Worst day for world markets since ’08

2011-08-09 15:34:35

World markets plunged Monday in the worst trading day since the financial crisis, eradicating hundreds of billions of dollars of wealth in a setback to the struggling U.S. economic recovery.

Despite efforts by world leaders to reassure markets, investors remained alarmed over the mounting economic woes in the United States and a spreading debt crisis in Europe. The Dow Jones Industrial Average fell 635 points, or 5.55 percent, to 10,810.

But in the first trading day since the United States was downgraded Friday by Standard & Poor’s, which said U.S. Treasury bonds have become a riskier bet because of the government’s failure to tackle its debt burden, investors actually poured money into U.S. bonds.

With concerns spiking about a global economic slowdown, investors were treating the Treasury bond as the safest haven in a time of turmoil.

In Washington, President Obama went on television in a bid to reassure the markets, declaring that the nation would always meet its obligations. “We’ve always been and always will be a triple-A country,” Obama said.

On Monday, S&P followed its downgrade of the government by cutting the ratings of mortgage giants Fannie Mae and Freddie Mac and other institutions that depend on federal guarantees.

U.S. economic policymakers were growing increasingly worried about the market volatility. The Federal Reserve is likely to consider new measures to boost economic growth at its regularly scheduled meeting Tuesday.

The Treasury Department has intensified its discussions with domestic and foreign investors over what they’re seeing in the markets and stepped up its work with other countries to muster an international response to the crisis. Officials have also been encouraging European policymakers to do more to contain the growing debt crisis on the continent, according to people familiar with the matter.

U.S. policymakers are also paying close attention to new signs of trouble among major banks. The Financial Stability Oversight Council, which was established under the financial reform legislation adopted last year, held an emergency conference call Monday to discuss risks to the financial system posed by market volatility but did not take specific action.

Bank stocks were among the biggest losers on Monday. Bank of America and Citigroup both lost more than 15 percent of their value.

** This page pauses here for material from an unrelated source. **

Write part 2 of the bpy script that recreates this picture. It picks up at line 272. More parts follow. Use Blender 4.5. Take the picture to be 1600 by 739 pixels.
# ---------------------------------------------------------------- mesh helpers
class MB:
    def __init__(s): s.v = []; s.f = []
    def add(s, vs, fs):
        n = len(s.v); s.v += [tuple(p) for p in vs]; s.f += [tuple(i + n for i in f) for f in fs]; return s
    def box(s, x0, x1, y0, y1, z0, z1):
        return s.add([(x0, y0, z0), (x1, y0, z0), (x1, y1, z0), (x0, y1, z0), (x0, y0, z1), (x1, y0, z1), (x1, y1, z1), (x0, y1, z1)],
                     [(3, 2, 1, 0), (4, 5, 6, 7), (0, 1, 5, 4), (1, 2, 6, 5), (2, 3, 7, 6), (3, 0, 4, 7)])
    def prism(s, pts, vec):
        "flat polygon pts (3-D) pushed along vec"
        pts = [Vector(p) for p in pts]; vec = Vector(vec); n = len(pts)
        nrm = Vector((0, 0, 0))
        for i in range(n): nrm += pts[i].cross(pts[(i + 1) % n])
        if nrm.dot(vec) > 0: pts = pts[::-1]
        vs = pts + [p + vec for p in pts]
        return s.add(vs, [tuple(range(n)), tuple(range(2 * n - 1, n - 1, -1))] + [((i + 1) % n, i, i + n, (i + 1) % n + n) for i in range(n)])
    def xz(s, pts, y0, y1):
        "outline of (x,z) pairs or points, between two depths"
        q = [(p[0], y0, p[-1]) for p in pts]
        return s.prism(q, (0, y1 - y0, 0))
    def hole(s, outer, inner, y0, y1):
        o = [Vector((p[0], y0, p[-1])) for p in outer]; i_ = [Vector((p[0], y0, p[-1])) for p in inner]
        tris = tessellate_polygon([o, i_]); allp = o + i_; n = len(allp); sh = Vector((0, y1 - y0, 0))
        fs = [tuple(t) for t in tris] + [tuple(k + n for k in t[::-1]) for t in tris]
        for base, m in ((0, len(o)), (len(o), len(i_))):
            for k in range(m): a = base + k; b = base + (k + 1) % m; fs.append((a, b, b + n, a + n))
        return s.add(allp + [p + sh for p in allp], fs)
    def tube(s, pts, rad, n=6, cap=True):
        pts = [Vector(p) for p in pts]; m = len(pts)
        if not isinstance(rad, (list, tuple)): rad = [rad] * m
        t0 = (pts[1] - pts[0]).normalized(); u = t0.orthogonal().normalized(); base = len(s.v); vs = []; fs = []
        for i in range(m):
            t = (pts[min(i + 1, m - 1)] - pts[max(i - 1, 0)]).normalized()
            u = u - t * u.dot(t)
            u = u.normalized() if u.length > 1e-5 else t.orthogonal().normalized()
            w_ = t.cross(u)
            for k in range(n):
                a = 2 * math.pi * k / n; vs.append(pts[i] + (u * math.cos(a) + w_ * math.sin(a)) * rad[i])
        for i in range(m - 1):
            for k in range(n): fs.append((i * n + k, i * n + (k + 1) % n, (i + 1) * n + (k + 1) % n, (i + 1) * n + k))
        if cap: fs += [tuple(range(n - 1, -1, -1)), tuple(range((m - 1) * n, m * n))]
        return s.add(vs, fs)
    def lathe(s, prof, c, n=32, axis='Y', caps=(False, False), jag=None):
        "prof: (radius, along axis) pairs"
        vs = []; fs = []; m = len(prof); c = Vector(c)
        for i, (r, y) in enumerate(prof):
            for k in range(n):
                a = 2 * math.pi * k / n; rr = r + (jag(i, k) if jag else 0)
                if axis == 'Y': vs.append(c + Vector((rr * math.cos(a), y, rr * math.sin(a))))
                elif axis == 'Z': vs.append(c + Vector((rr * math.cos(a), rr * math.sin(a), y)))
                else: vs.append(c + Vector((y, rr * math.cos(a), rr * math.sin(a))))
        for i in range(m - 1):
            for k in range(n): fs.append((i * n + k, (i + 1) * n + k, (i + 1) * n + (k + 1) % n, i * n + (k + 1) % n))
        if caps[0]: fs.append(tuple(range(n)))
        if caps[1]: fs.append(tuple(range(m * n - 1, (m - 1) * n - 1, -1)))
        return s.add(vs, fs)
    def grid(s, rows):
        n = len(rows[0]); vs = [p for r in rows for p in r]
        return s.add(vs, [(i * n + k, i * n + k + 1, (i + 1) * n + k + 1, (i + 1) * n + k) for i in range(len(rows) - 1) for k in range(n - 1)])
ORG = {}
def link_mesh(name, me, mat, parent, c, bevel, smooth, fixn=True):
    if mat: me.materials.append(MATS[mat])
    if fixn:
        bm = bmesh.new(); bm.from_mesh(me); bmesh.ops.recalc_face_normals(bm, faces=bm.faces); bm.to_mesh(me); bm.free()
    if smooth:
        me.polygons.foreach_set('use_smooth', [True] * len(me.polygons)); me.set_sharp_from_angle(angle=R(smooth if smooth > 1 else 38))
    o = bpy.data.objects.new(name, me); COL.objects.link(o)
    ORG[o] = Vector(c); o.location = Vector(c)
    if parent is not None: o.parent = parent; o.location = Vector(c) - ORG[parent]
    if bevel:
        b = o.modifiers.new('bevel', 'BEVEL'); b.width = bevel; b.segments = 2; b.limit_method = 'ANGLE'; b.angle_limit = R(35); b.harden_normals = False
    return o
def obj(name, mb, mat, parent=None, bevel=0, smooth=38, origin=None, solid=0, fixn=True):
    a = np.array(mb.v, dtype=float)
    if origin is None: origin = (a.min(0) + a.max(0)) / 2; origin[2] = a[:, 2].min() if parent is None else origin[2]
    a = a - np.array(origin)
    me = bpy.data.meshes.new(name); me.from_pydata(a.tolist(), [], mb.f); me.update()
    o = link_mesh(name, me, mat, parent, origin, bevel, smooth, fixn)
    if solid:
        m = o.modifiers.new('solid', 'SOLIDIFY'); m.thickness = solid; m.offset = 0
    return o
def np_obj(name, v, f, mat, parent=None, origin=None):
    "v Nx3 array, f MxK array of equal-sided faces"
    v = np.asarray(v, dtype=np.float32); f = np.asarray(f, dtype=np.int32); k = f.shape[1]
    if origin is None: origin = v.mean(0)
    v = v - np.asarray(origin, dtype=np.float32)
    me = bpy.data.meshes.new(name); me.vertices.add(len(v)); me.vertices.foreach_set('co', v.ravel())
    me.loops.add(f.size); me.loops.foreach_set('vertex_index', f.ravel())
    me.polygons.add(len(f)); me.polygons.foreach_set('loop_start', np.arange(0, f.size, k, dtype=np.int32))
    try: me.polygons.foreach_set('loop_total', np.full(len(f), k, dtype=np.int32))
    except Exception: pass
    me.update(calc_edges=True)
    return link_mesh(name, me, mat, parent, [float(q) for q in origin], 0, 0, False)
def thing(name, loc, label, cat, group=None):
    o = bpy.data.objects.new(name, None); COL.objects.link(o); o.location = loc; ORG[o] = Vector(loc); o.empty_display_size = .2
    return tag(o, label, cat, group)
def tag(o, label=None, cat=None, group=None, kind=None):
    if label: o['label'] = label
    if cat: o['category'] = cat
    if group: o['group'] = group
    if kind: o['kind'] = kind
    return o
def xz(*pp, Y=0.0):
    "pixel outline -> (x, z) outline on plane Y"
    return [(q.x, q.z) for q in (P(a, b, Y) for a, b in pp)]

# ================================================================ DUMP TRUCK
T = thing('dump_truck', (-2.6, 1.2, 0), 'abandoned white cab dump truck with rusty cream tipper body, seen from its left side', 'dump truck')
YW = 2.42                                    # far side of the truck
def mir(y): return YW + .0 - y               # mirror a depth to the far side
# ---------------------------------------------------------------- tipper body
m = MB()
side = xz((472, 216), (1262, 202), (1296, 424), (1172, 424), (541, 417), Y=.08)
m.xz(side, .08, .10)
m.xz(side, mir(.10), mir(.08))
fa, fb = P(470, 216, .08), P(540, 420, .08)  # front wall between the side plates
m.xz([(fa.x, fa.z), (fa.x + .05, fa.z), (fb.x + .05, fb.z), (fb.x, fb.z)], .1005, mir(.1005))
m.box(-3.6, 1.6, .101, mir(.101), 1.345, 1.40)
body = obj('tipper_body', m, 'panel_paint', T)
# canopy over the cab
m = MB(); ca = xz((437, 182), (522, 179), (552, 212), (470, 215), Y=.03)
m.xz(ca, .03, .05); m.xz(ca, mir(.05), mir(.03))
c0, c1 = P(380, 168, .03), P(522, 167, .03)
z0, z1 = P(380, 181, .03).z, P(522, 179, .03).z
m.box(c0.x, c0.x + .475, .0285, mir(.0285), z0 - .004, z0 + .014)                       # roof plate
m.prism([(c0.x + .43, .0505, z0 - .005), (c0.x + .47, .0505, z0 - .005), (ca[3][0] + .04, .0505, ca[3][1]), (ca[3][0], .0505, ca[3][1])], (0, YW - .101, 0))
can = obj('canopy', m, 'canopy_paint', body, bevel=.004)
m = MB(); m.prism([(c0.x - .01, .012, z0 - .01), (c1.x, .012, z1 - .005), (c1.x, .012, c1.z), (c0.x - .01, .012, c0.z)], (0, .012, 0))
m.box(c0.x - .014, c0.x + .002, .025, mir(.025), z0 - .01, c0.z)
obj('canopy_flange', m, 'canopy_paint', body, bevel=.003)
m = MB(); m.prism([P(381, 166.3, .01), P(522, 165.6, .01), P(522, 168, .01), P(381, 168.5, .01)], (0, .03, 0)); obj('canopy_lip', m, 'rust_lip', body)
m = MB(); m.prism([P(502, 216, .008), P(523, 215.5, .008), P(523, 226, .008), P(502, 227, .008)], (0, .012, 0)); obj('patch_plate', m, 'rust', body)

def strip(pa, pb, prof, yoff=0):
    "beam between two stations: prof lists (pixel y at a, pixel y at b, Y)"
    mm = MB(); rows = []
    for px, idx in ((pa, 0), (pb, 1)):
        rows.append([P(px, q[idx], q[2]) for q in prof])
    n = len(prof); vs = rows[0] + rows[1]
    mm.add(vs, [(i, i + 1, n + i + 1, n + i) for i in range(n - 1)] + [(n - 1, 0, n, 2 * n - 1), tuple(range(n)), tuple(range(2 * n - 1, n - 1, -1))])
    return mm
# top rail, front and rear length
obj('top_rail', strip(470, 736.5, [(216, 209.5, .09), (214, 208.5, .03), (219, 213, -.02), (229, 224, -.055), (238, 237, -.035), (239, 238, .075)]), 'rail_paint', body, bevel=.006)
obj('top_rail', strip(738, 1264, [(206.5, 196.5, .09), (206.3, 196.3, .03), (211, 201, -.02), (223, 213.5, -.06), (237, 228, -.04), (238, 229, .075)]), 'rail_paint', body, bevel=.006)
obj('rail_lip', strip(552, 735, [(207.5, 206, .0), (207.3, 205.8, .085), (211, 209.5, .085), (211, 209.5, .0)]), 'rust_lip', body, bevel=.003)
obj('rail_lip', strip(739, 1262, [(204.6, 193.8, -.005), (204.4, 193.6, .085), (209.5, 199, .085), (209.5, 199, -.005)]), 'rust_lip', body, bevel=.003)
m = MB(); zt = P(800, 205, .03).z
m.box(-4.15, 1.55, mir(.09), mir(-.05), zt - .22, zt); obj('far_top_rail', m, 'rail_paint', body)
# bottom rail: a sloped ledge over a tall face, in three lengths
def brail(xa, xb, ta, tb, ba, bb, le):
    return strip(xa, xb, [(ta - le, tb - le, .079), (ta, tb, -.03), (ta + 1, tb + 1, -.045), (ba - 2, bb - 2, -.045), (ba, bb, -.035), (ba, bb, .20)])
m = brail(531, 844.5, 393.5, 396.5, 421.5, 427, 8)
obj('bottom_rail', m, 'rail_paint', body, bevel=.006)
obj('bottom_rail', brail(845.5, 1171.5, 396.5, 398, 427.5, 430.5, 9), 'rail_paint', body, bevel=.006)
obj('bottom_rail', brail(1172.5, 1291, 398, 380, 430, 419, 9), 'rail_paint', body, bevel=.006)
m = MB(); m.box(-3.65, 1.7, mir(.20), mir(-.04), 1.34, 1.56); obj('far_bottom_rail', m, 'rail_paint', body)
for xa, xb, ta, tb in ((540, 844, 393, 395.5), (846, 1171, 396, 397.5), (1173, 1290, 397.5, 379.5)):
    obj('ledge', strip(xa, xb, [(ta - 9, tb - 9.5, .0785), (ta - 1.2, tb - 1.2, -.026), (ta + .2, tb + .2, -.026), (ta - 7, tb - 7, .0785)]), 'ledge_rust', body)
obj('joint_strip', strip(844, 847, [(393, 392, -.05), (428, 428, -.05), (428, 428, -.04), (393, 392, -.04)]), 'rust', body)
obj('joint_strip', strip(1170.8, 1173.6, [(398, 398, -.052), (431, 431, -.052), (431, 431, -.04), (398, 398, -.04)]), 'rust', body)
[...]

Spokesmen for the banks said they were well fortified against the decline in their stock.

The violent market reaction was reminiscent of the 2008 financial crisis.

While an economic recovery had seemed to be gaining steam, U.S. and European economies have shown signs in recent months that they are losing momentum and that it could take much longer than anticipated to bounce back from the 2008 crisis. Investors, who had sent stock markets soaring, have been having second thoughts.

The panic in the markets threatens to undercut the recovery even more. Not only has the sell-off eliminated billions of dollars of wealth, it is also unnerving consumers and businesses. The economy needs both consumers and businesses to have the confidence to spend and hire.